Question what will happen if you upgrade your motherboard

since both are plugged into you GPU, the mobo shouldn't make a difference.
It is a better motherboard but stability should be an issue - are you overclocking?

hi,
my question is very simple so I have a Gigabyte a320m s2h motherboard and I want to upgrade to b450 motherboard, and I have a problem which is when I plug in my two monitors it works for a bet then the PC goes down, so is this upgrade will solve my problem.


Ryzen 5 1600
Evga 600w BR (7 months old)
a320m s2h
G.SKILL FORTIS (for AMD) 16GB (2 x 8GB) 288-Pin DDR4 SDRAM DDR4 2400
sapphire rx 570 4gb dvi ver
 
You can't overclock the CPU on A320 chipsets. Of course you can overclock the GPU (which you've avoided)... and memory too... but not the CPU.

Even though there are other benefits to one, the main benefit of changing the board you have to a B450 board would be opening up the possibility of overclocking the CPU. The other benefits depend on exactly which B450 you'd be looking at but improving what you do with your GPU and it's multi-monitor support wouldn't be one.

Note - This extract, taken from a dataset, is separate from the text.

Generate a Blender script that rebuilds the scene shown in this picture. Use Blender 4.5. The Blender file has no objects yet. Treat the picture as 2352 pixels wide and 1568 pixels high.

It sounds like a GPU problem, although the PSU could also be at fault if it's not providing stable +12V when the GPU's working harder to provide output to two monitors.
 
You can't overclock the CPU on A320 chipsets. Of course you can overclock the GPU (which you've avoided)... and memory too... but not the CPU.

Even though there are other benefits to one, the main benefit of changing the board you have to a B450 board would be opening up the possibility of overclocking the CPU. The other benefits depend on exactly which B450 you'd be looking at but improving what you do with your GPU and it's multi-monitor support wouldn't be one.

It sounds like a GPU problem, although the PSU could also be at fault if it's not providing stable +12V when the GPU's working harder to provide output to two monitors.
so I should try to change the PSU?
 
so I should try to change the PSU?
Only if you have another on hand to check it with. It's just a guess and parts-swapping on guesses is expensive if you have to buy to do it.

Another thing you could do is use a good monitoring utility, like HWInfo64, and monitor the +12V line on a graph to see how steady it is as you run applications with one and two monitors connected. Not that that tells the whole story as there's a lot more to it than just the voltage, but it's better than nothing and cheap to do.